Moreover, even if Willis could allege some misconduct that would fall outside the
clerk’s office defendants’ immunity, see generally Snyder v. Nolen, 380 F.3d 279, 288–
89 (7th Cir. 2004), she has not stated a facially plausible claim, see Iqbal, 556 U.S. at
678. While she complains about a failure to docket her filings, the state docket reveals
that she has filed numerous documents and that the state court has specifically denied her
objections to the sale of the property and her request to proceed IFP. Further, she has not
shown that she has “lost a chance to pursue a ‘nonfrivolous’ or ‘arguable’ underlying
claim.” Monroe v. Beard, 536 F.3d 198, 205 (3d Cir. 2008) (per curiam) (quoting
Christopher v. Harbury, 536 U.S. 403, 415 (2005)).
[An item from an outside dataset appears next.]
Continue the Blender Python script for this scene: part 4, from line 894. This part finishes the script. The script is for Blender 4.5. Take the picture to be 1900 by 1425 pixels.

Nor did the District Court err in denying Willis’s request to file a third amended
complaint. As the District Court explained, all her proposed amendments would have
been futile. She sought to add additional clerk’s office employees and Judge Durkin as
defendants, but those claims would fail for the reasons discussed above. Moreover, while
she wished to sue the recorder of deeds for recording the transferred deed
notwithstanding her (rejected) opposition to the underlying transfer, she has not shown
that she possesses a plausible claim against this defendant. See generally Chesapeake
Appalachia, LLC v. Golden, 35 A.3d 1277, 1281 (Pa. Commw. Ct. 2012) (“In short, the
5
Recorder is a ministerial officer charged with recording all documents presented to him.”
(quotation marks omitted)).
Accordingly, we will grant the appellees’ motion and summarily affirm the
District Court’s judgment. The numerous motions Willis has filed in this Court are
denied.2
2
In most of the motions, Willis seeks to expand the record to allow us to consider
documents filed in the District Court. As the Clerk explained to Willis in a June 20, 2019
order, “any documents filed and accepted as part of the District Court record are part of
this Court’s record, so the motion is unnecessary.”